** START Given material **

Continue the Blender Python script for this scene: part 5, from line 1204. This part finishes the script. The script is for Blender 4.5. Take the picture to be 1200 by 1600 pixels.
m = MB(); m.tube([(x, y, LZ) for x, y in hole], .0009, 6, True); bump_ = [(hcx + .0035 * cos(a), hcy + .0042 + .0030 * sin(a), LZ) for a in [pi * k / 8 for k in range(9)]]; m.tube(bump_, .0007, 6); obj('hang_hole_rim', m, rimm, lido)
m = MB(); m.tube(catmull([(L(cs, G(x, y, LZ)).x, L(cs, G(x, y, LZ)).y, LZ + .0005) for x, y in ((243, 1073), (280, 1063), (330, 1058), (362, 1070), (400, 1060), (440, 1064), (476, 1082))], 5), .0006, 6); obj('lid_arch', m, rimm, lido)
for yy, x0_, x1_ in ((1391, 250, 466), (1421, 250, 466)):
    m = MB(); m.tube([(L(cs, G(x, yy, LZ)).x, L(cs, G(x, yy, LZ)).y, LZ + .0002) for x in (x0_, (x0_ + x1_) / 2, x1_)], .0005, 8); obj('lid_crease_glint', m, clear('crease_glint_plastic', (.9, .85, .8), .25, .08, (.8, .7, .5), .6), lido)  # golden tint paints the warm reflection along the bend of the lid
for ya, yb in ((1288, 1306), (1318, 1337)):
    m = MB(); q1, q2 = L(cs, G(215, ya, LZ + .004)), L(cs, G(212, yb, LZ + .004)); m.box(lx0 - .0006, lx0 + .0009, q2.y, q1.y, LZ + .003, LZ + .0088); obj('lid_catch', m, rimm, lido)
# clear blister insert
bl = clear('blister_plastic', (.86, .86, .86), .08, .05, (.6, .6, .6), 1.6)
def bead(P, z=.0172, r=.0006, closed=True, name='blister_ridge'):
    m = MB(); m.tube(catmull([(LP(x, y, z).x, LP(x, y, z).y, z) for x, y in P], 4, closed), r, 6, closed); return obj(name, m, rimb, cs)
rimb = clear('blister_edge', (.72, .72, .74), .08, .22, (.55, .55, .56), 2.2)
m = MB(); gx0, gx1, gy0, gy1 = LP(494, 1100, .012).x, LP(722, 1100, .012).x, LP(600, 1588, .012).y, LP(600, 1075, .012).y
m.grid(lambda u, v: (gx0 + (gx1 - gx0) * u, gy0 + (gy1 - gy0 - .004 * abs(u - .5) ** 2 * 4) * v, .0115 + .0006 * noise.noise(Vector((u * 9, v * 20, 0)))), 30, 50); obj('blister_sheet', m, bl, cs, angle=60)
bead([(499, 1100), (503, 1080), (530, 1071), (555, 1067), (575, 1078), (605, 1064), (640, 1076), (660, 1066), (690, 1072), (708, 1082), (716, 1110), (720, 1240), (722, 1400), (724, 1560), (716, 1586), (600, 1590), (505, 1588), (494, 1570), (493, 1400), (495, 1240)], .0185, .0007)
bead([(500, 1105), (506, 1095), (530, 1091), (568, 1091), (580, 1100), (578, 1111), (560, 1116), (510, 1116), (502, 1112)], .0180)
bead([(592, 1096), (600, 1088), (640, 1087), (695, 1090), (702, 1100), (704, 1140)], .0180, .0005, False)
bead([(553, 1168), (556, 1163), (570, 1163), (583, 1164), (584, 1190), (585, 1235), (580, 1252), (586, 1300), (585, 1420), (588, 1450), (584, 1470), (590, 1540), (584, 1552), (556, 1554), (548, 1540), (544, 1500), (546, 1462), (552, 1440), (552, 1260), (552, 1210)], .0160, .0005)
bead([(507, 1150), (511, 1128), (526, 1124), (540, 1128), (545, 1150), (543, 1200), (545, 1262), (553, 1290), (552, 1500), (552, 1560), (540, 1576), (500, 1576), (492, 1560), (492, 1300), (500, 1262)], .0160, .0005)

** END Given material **

--- Task details ---
Can you give every line above again, exactly as written?

--- Answer to the task ---
Continue the Blender Python script for this scene: part 5, from line 1204. This part finishes the script. The script is for Blender 4.5. Take the picture to be 1200 by 1600 pixels.
m = MB(); m.tube([(x, y, LZ) for x, y in hole], .0009, 6, True); bump_ = [(hcx + .0035 * cos(a), hcy + .0042 + .0030 * sin(a), LZ) for a in [pi * k / 8 for k in range(9)]]; m.tube(bump_, .0007, 6); obj('hang_hole_rim', m, rimm, lido)
m = MB(); m.tube(catmull([(L(cs, G(x, y, LZ)).x, L(cs, G(x, y, LZ)).y, LZ + .0005) for x, y in ((243, 1073), (280, 1063), (330, 1058), (362, 1070), (400, 1060), (440, 1064), (476, 1082))], 5), .0006, 6); obj('lid_arch', m, rimm, lido)
for yy, x0_, x1_ in ((1391, 250, 466), (1421, 250, 466)):
    m = MB(); m.tube([(L(cs, G(x, yy, LZ)).x, L(cs, G(x, yy, LZ)).y, LZ + .0002) for x in (x0_, (x0_ + x1_) / 2, x1_)], .0005, 8); obj('lid_crease_glint', m, clear('crease_glint_plastic', (.9, .85, .8), .25, .08, (.8, .7, .5), .6), lido)  # golden tint paints the warm reflection along the bend of the lid
for ya, yb in ((1288, 1306), (1318, 1337)):
    m = MB(); q1, q2 = L(cs, G(215, ya, LZ + .004)), L(cs, G(212, yb, LZ + .004)); m.box(lx0 - .0006, lx0 + .0009, q2.y, q1.y, LZ + .003, LZ + .0088); obj('lid_catch', m, rimm, lido)
# clear blister insert
bl = clear('blister_plastic', (.86, .86, .86), .08, .05, (.6, .6, .6), 1.6)
def bead(P, z=.0172, r=.0006, closed=True, name='blister_ridge'):
    m = MB(); m.tube(catmull([(LP(x, y, z).x, LP(x, y, z).y, z) for x, y in P], 4, closed), r, 6, closed); return obj(name, m, rimb, cs)
rimb = clear('blister_edge', (.72, .72, .74), .08, .22, (.55, .55, .56), 2.2)
m = MB(); gx0, gx1, gy0, gy1 = LP(494, 1100, .012).x, LP(722, 1100, .012).x, LP(600, 1588, .012).y, LP(600, 1075, .012).y
m.grid(lambda u, v: (gx0 + (gx1 - gx0) * u, gy0 + (gy1 - gy0 - .004 * abs(u - .5) ** 2 * 4) * v, .0115 + .0006 * noise.noise(Vector((u * 9, v * 20, 0)))), 30, 50); obj('blister_sheet', m, bl, cs, angle=60)
bead([(499, 1100), (503, 1080), (530, 1071), (555, 1067), (575, 1078), (605, 1064), (640, 1076), (660, 1066), (690, 1072), (708, 1082), (716, 1110), (720, 1240), (722, 1400), (724, 1560), (716, 1586), (600, 1590), (505, 1588), (494, 1570), (493, 1400), (495, 1240)], .0185, .0007)
bead([(500, 1105), (506, 1095), (530, 1091), (568, 1091), (580, 1100), (578, 1111), (560, 1116), (510, 1116), (502, 1112)], .0180)
bead([(592, 1096), (600, 1088), (640, 1087), (695, 1090), (702, 1100), (704, 1140)], .0180, .0005, False)
bead([(553, 1168), (556, 1163), (570, 1163), (583, 1164), (584, 1190), (585, 1235), (580, 1252), (586, 1300), (585, 1420), (588, 1450), (584, 1470), (590, 1540), (584, 1552), (556, 1554), (548, 1540), (544, 1500), (546, 1462), (552, 1440), (552, 1260), (552, 1210)], .0160, .0005)
bead([(507, 1150), (511, 1128), (526, 1124), (540, 1128), (545, 1150), (543, 1200), (545, 1262), (553, 1290), (552, 1500), (552, 1560), (540, 1576), (500, 1576), (492, 1560), (492, 1300), (500, 1262)], .0160, .0005)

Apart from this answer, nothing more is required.